For the data that follows, report how many lines contain the word "wide", and nothing else.
______________________________
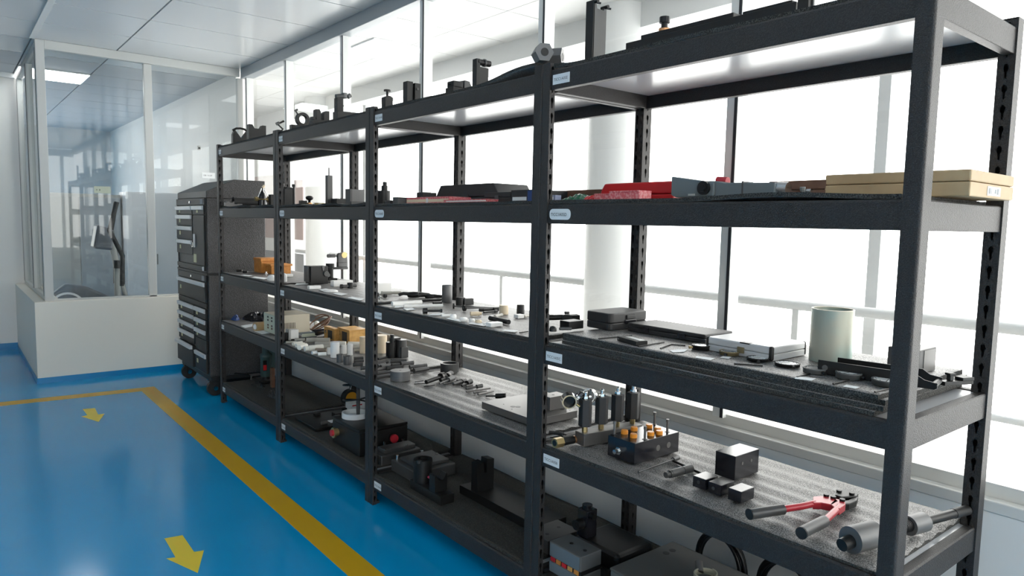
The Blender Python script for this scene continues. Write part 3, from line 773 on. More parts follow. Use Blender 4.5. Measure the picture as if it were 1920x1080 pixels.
obj('brass_pipe', MB().cyl((-.05,0,.062),(.06,0,.062),.010).cyl((-.055,0,.062),(-.035,0,.062),.018,n=6,sm=False).cyl((.042,0,.062),(.064,0,.062),.024,n=8,sm=False), BRASS, t)
obj('stem', MB().cyl((.01,0,.09),(.01,0,.16),.004).cyl((-.035,0,.065),(-.005,0,.145),.003).cyl((.05,0,.07),(.02,0,.13),.003), CHROME, t)
obj('dome', MB().lathe((.0,0,.065), [(.03,0),(.028,.02),(.014,.045),(.006,.06)], 18), BLACKG, t)
obj('orange_tip', MB().cyl((.002,0,.148),(.018,0,.165),.010), CREAMN, t)
px_box('dark_block', 'dark block half hidden behind the far rack joint, second shelf', 'block', 508, 517, 355, 379, BLACK, 1, d=.05, x=.28)
y = s2y(539, .14)
t = thing('vice_fixture', 'black fixture held between two headed bolts just right of the far post', 'fixture', (.14, y, M[1]))
obj('body', MB().box(-.032,-.03,0,.026,.03,.115), BLACK, t, .002)
obj('cap', MB().prism([(-.02,.115),(.028,.115),(.022,.124),(-.01,.126)], 'y', -.028, .028), BLACK, t, .001)
for x in (-.040, .036):
    obj('bolt', MB().cyl((x,-.02,0),(x,-.02,.132),.0075).cyl((x,-.02,.128),(x,-.02,.146),.0115), BLACK, t)
obj('foot', MB().box(-.05,-.035,0,.075,.035,.012), BLACK, t, .001)
y = s2y(578, .17)
t = thing('ball_knob_clamp', 'low black clamp with a flared knob on a pinkish washer, third rack second shelf', 'clamp', (.17, y, M[1]))
obj('base', MB().box(-.06,-.03,0,.07,.03,.014), BLACK, t, .001); obj('block', MB().box(-.055,-.02,.014,-.015,.02,.034), BLACK, t, .002)
obj('washer', MB().cyl((.008,0,.014),(.008,0,.022),.018), COPPER, t)
obj('knob', MB().lathe((.008,0,.022), [(.008,0),(.008,.014),(.022,.022),(.025,.034),(.014,.042),(.003,.044)], 20), BLACK, t)
y = s2y(604, .20)
solo('brass_strip', MB().box(-.05,-.012,.014,.05,.012,.019).box(-.045,-.01,0,-.03,.01,.014), BRASS, 'thin yellowish strip left of the tall square post, second shelf', 'strip', (.20, y, M[1]))
y = s2y(617, .20)
t = thing('square_post', 'tall dark square post with a thin pin on top, third rack second shelf', 'post', (.20, y, M[1]))
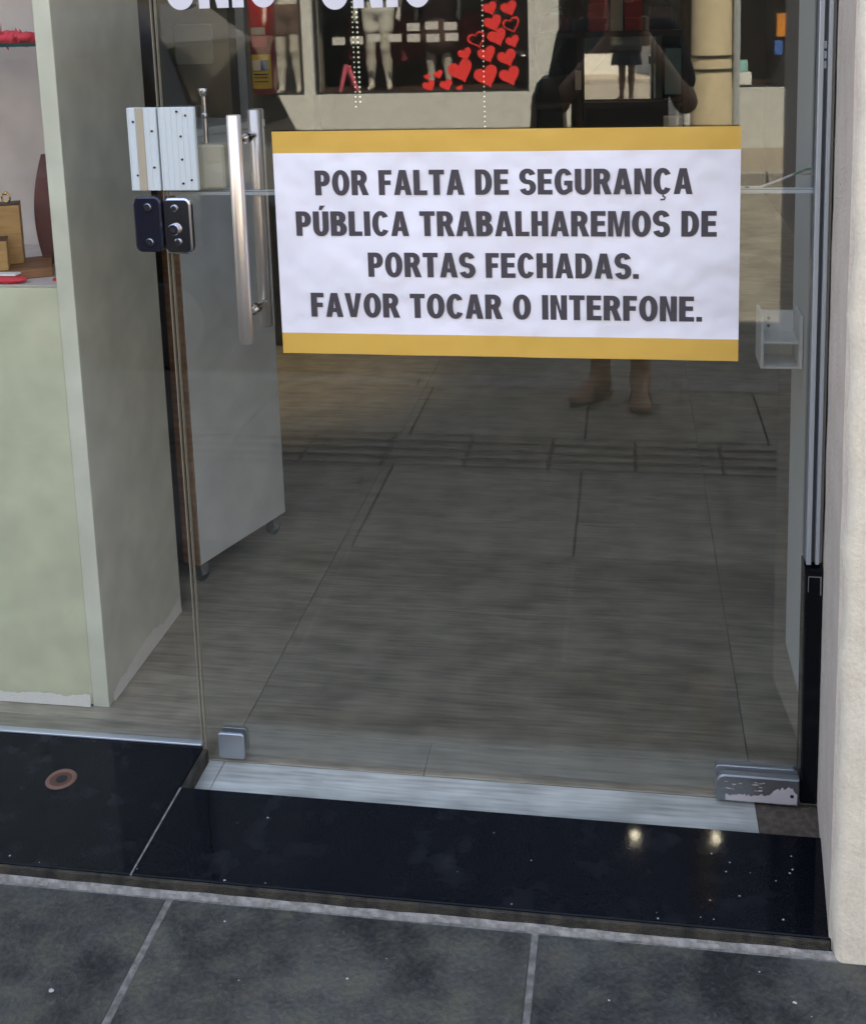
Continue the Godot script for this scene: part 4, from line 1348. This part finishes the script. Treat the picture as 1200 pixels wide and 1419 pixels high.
	for i in 40:
		var xa := -2.35 + 1.5 * i / 40.0
		var xb := -2.35 + 1.5 * (i + 1) / 40.0
		var f := func(x): return Z + 1.1 + 0.05 * sin(x * 19.0) + 0.02 * sin(x * 41.0)
		face4(cl, Vector3(xa, 0.93 + 0.05 * sin(xa * 4.0), f.call(xa)), Vector3(xb, 0.93 + 0.05 * sin(xb * 4.0), f.call(xb)), Vector3(xb, 1.42, f.call(xb)), Vector3(xa, 1.42, f.call(xa)), Vector3(xa, 1, Z + 3))
	tag(obj("red_drape", cl, M.dark_red), "dark red drape behind the mannequins across the street", "drape")
	mannequin(Vector3(-1.88, 0.602, Z + 0.55), M.cloth_green, M.cloth_white, 0, "mannequin in a green top and white shorts in the window across the street")
	mannequin(Vector3(-2.84, 0.602, Z + 0.34), M.cloth_white, M.cloth_brown, 1, "mannequin with bare legs in the left window across the street")
	mannequin(Vector3(-1.28, 0.602, Z + 0.95), M.cloth_brown, M.cloth_brown, 2, "mannequin in a brown dress deep in the window across the street")
	var pk := mb()
	tube(pk, Vector3(-2.30, 0.60, Z + 0.4), Vector3(-2.22, 0.90, Z + 0.4), 0.02, 0.028)
	tube(pk, Vector3(-2.10, 0.60, Z + 0.4), Vector3(-2.19, 0.84, Z + 0.4), 0.02, 0.028)
	tube(pk, Vector3(-2.2, 0.60, Z + 0.55), Vector3(-2.2, 0.88, Z + 0.42), 0.018, 0.025)
	tag(obj("pink_stand", pk, M.pink), "pink three legged stand in the window across the street", "stand")
	for a in [["mint_tin", M.mint, 1.93, 2.02, 0.75, 0.87, "mint green tin on top of the white box across the street"], ["white_box", M.white, 1.91, 2.06, 0.602, 0.748, "white box on the window floor across the street"], ["orange_box", M.orange, 2.30, 2.44, 1.10, 1.33, "orange packet high in the right window across the street"], ["blue_box", M.blue, 2.28, 2.36, 0.92, 1.06, "blue packet under the orange one across the street"]]:
		var st := mb()
		bx(st, a[2], a[3], a[4], a[5], Z + 0.14, Z + 0.26, 0.004)
		tag(obj(a[0], st, a[1]), a[6], "packet")
	tag(part_box("packet_rack", null, M.black, 2.26, 2.46, 0.602, 1.36, Z + 0.262, Z + 0.28), "black rack holding the packets across the street", "rack")
	# flanking blocks close the street
	for a in [[-40, -14.02, "plain building across the street, to the left"], [14.02, 40, "plain building across the street, to the right"]]:
		var o := thing("row_building", a[2], "building")
		part_box("wall", o, M.facade, a[0], a[1], -0.3, 5.0, Z + 0.1, Z + 6)
		for i in 5:
			var x: float = a[0] + 3.0 + i * 4.6
			var w := part_box("window", o, M.car_glass, x, x + 1.6, 1.0, 2.4, Z + 0.06, Z + 0.098)
			part_box("sill", w, M.bulkhead, x - 0.1, x + 1.7, 0.92, 0.998, Z + 0.0, Z + 0.098)
	for a in [[-40, -14.02, "plain building beside the shop, to the left"], [14.02, 40, "plain building beside the shop, to the right"]]:
		var o := thing("row_building", a[2], "building")
		part_box("wall", o, M.facade, a[0], a[1], -0.3, 4.6, -8, 0.2)
		part_box("door", o, M.dark_brown, a[0] + 5, a[0] + 6.1, 0, 2.2, 0.2, 0.22)

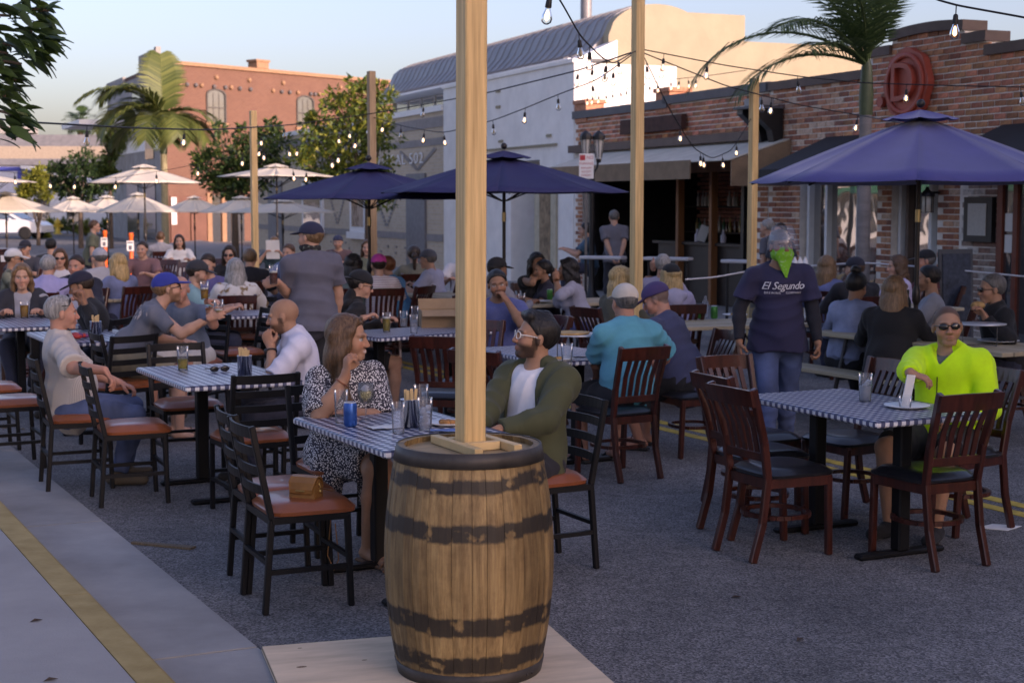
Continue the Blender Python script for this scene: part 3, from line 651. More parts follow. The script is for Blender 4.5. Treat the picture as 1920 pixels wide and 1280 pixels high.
______________________________
• **Complete answer**:
2